WHAT THE TASK ASKS – Return the lines exactly as they stand, from the first of the material through the line containing "bgn.inputs['Strength'].default_value = 1.0".

SOURCE DATA –
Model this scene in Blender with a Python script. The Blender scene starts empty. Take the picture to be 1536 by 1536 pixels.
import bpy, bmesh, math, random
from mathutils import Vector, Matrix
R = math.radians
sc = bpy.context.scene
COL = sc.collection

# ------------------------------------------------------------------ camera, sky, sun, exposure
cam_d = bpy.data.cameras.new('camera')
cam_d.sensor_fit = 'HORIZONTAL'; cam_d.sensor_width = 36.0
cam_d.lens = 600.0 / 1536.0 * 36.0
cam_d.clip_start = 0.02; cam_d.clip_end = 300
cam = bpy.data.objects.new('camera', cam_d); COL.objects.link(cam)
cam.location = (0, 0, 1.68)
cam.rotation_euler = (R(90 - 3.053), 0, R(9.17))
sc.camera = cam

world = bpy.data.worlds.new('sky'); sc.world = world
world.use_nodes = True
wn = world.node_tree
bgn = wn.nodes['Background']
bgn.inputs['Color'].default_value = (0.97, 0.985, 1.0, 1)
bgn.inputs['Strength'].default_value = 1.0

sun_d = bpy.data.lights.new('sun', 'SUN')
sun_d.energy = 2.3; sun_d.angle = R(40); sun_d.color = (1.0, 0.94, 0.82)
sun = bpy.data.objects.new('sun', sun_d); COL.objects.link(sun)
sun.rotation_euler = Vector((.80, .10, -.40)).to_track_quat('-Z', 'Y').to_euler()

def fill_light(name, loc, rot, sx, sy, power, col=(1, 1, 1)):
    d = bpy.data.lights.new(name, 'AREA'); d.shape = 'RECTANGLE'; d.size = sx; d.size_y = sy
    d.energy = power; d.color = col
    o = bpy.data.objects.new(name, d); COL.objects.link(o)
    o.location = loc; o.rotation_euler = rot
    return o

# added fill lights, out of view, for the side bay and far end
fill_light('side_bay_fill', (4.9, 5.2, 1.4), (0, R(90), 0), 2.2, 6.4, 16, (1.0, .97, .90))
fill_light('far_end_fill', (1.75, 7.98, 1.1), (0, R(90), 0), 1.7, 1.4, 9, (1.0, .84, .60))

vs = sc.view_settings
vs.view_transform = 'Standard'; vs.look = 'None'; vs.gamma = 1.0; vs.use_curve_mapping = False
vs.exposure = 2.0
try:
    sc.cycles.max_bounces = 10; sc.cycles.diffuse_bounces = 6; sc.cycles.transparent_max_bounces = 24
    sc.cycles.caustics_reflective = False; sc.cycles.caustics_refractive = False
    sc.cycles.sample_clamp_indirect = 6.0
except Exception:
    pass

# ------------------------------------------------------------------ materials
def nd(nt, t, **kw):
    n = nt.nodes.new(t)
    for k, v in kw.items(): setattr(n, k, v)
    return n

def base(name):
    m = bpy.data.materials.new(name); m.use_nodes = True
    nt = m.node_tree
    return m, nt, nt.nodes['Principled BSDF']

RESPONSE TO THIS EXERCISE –
Model this scene in Blender with a Python script. The Blender scene starts empty. Take the picture to be 1536 by 1536 pixels.
import bpy, bmesh, math, random
from mathutils import Vector, Matrix
R = math.radians
sc = bpy.context.scene
COL = sc.collection

# ------------------------------------------------------------------ camera, sky, sun, exposure
cam_d = bpy.data.cameras.new('camera')
cam_d.sensor_fit = 'HORIZONTAL'; cam_d.sensor_width = 36.0
cam_d.lens = 600.0 / 1536.0 * 36.0
cam_d.clip_start = 0.02; cam_d.clip_end = 300
cam = bpy.data.objects.new('camera', cam_d); COL.objects.link(cam)
cam.location = (0, 0, 1.68)
cam.rotation_euler = (R(90 - 3.053), 0, R(9.17))
sc.camera = cam

world = bpy.data.worlds.new('sky'); sc.world = world
world.use_nodes = True
wn = world.node_tree
bgn = wn.nodes['Background']
bgn.inputs['Color'].default_value = (0.97, 0.985, 1.0, 1)
bgn.inputs['Strength'].default_value = 1.0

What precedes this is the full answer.